An international political conference on the progress of Nabucco is planned to take place in Hungary's capital
Budapest.
"We are now negotiating and we -- I mean the Nabucco countries -- on a ministerial level, a government agreement
between the transit countries. It very important to have this political attention and political support from all
sides and we are optimistic that we are moving forward," Dolezal said.
The Nabucco spokesman reminded that diversification is an important matter for Europe and the EU needs all the
infrastructure projects it can get to meet rising gas demand.
"With the Southern Corridor, with the Nabucco project, we try to establish diversification of routes and
diversification of gas portfolios," he said. "This is not an anti-Russian project. Nabucco is a pro-European project.
We always said we want to treat every shipper equal in Nabucco. If it gas coming from Azerbaijan, from Iraq or from
Russia, it doesn't matter."
Dolezal would not speculate if Nabucco, had it been already completed, would have helped alleviate the effects of the
gas crisis.
"We know that Nabucco on a full load could deliver 31 bn cm, but it just a certain amount. It can never ever
substitute Russian gas through Ukraine. That was never the plan for Nabucco because high quantities of Russian gas
will be needed for Europe in the future. That's a fact and that will never change," Dolezal said.

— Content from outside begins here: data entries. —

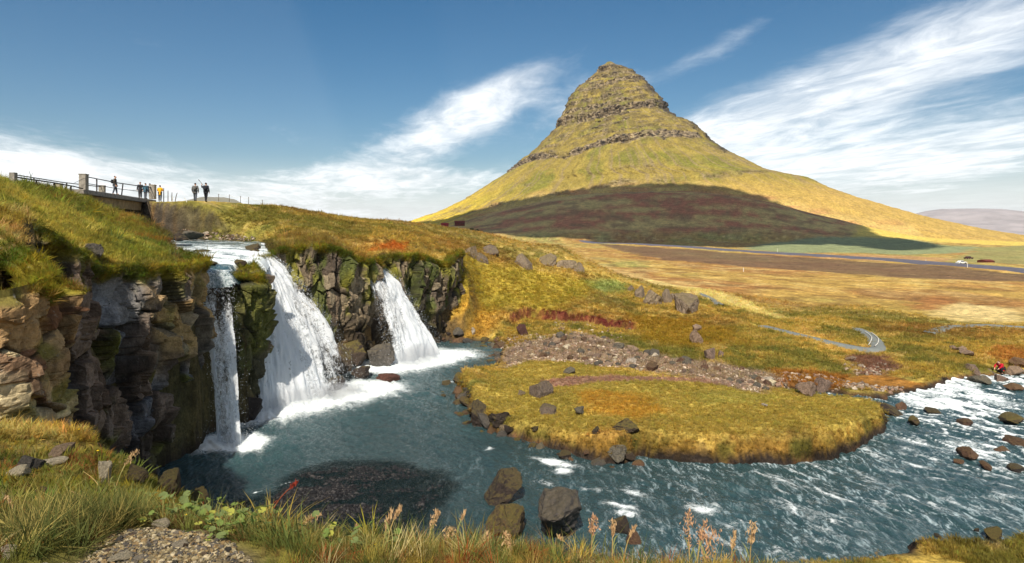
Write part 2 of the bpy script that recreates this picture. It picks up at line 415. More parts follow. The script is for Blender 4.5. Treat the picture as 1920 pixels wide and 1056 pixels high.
RAV = np.array([(-8.6, 11.0), (-9.5, 12.4), (-11.0, 14.6), (-12.6, 17.4), (-15.4, 21.2), (-16.2, 23.0), (-13, 20.2), (-9, 19.2), (-4, 20), (-4.2, 15), (-5.0, 11.5), (-6.4, 10.4)])
CUT = np.array([(-10.2, 62.2), (-8.4, 64.4), (-7.1, 66.4), (-6.4, 68.4), (-6.0, 71), (-5.8, 73.5), (-3.2, 74), (-2, 62)])
NCUT = np.array([(-16, 9.75), (-11, 9.55), (-9.6, 9.65), (-8.7, 10.2), (-8.2, 11.2), (-5.5, 10), (-6.6, 8.4), (-16, 8.2)])
def ground_z(x, y, detail=True):
    x = np.asarray(x, float); y = np.asarray(y, float)
    r = np.hypot(x, y)
    L = land(x, y)
    far = r > 350
    if far.any():
        L = np.where(far, L + foothill(x, y), L)
    if detail:
        hum = fbm(x / 1.7, y / 1.7, oct=4, seed=1) * 0.13 + fbm(x / .45, y / .45, oct=3, seed=2) * .045
        L = L + hum * sm(1.5, 14, r) * sm(400, 90, r) + fbm(x / .35, y / .35, oct=3, seed=9) * .03
        L = L + fbm(x / 14, y / 14, oct=4, seed=3) * 0.42 * sm(60, 120, r) + fbm(x / 90, y / 90, oct=4, seed=4) * 1.3 * sm(250, 700, r)
    near = r < 170
    if near.any():
        xn, yn, Ln = x[near], y[near], L[near]
        # little scarp of bare red earth
        ds = poly_sdf(SCARP, xn, yn, closed=False)
        sx0 = np.interp(xn, SCARP[:, 0], SCARP[:, 1]) + fbm(xn / 1.2, yn * 0, oct=3, seed=21) * .8
        infront = sx0 - yn
        Ln = Ln - 1.0 * sm(-.1, .25, infront) * sm(5.0, 1.2, infront) * sm(1.6, .2, np.maximum(SCARP[0, 0] - xn, xn - SCARP[-1, 0]) + .8)
        # foot of the rock face beside the camera
        dq = poly_sdf(NCUT, xn, yn) + fbm(xn / .5, yn / .5, oct=3, seed=16) * .1
        k_ = sm(.35, -.05, dq); Ln = Ln * (1 - k_) + np.minimum(Ln, -.312 * yn + .12 * fbm(xn / .6, yn / .6, oct=3, seed=17)) * k_
        # ravine running down beside the camera to the pool
        dr = poly_sdf(RAV, xn, yn) + .9 * fbm(xn / .8, yn / .8, oct=3, seed=8) * .3
        fl_ = np.maximum(-5.2 - (yn - 11.0) * .68 - np.clip(-dr, 0, 3) * .5, WL + .25) + fbm(xn / .7, yn / .7, oct=3, seed=10) * .25
        kk_ = sm(.5, -.15, dr)
        Ln = Ln * (1 - kk_) + np.minimum(Ln, fl_) * kk_
        # slope in front of the cliff east of the right fall
        dc = poly_sdf(CUT, xn, yn) + fbm(xn / .7, yn / .7, oct=3, seed=12) * .15
        k_ = sm(.6, -.1, dc)
        Ln = Ln * (1 - k_) + np.minimum(Ln, np.interp(yn, [62, 66, 68, 71, 74], [-11.2, -10.7, -8.4, -5.8, -3.4])) * k_
        # lower river
        wob = fbm(xn / .8, yn / .8, oct=3, seed=6) * .25
        d, w = poly_sdf(RIV[:, :2], xn, yn, RIV[:, 2])
        d = d + wob * .8
        t = np.clip(d / w, 0, 1)
        s = 1 - (1 - t) ** 2.2
        bed = WL - .22 - np.clip(-d, 0, 6) * .22
        bar = sm(1.05, .5, np.hypot((xn + 6.6 + 1.3 * fbm(xn / 1.9, yn / 1.9, oct=4, seed=14)) / 6.3, (yn - 27.8 + 1.1 * fbm(xn / 2.1, yn / 2.1, oct=4, seed=18)) / 6.0)) * .95 + sm(1.0, .3, np.hypot((xn + 8.0) / 5, (yn - 25) / 4.5)) * .5   # gravel bar
        bed = np.minimum(bed + bar * 1.6, WL - .06 + np.clip(bar - .6, 0, 1) * .12 - .035 + .13 * fbm(xn / 1.6, yn / .9, oct=3, seed=15))
        Ln = np.where(d > 0, (WL - .22) + (Ln - WL + .22) * s, bed)
        # upper river
        du = poly_sdf(UPR, xn, yn) + wob * .5
        uz = up_z(xn, yn) - .35
        kw_ = .5 + 2.2 * sm(55, 60, yn) * sm(-36, -31, xn)
        k = np.where(du < 0, 1, sm(1, 0, du / kw_))
        Ln = np.where(d > .2, Ln * (1 - k) + np.minimum(uz, Ln) * k, Ln)
        # passage under the bridge and the road cutting off square there
        L = L.copy(); L[near] = Ln
    return L

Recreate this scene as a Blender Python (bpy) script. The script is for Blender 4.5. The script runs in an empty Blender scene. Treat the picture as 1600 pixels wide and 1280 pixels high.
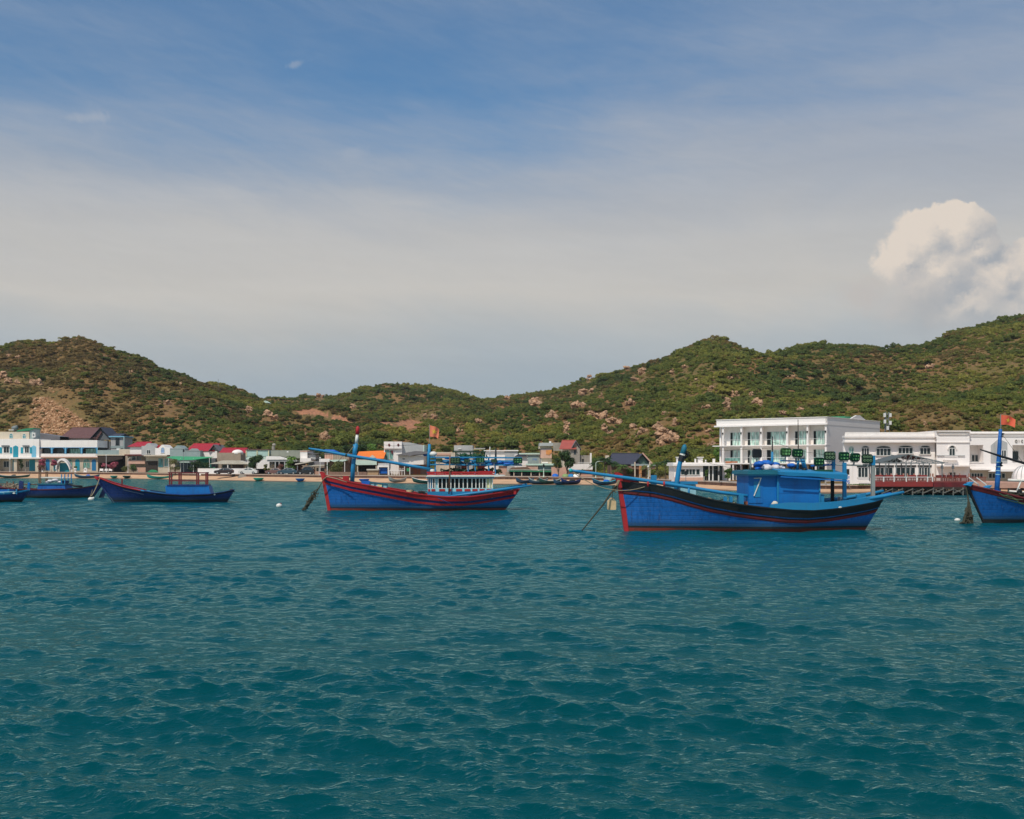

EU energy spokesman Tarradellas Espuny agreed, saying: "It will be part of the solution but it will not be the
solution."
The public perception, however, is that Nabucco will not happen and the EU is just trying to put a good face on an
unlikely project.
"I don't think Nabucco is going to happen," Claudia Luxon, an Austrian resident whose country's natural gas supplies
from Russia were down 90 %, told. "Now that is winter we're just waiting to see what Putin is going to do."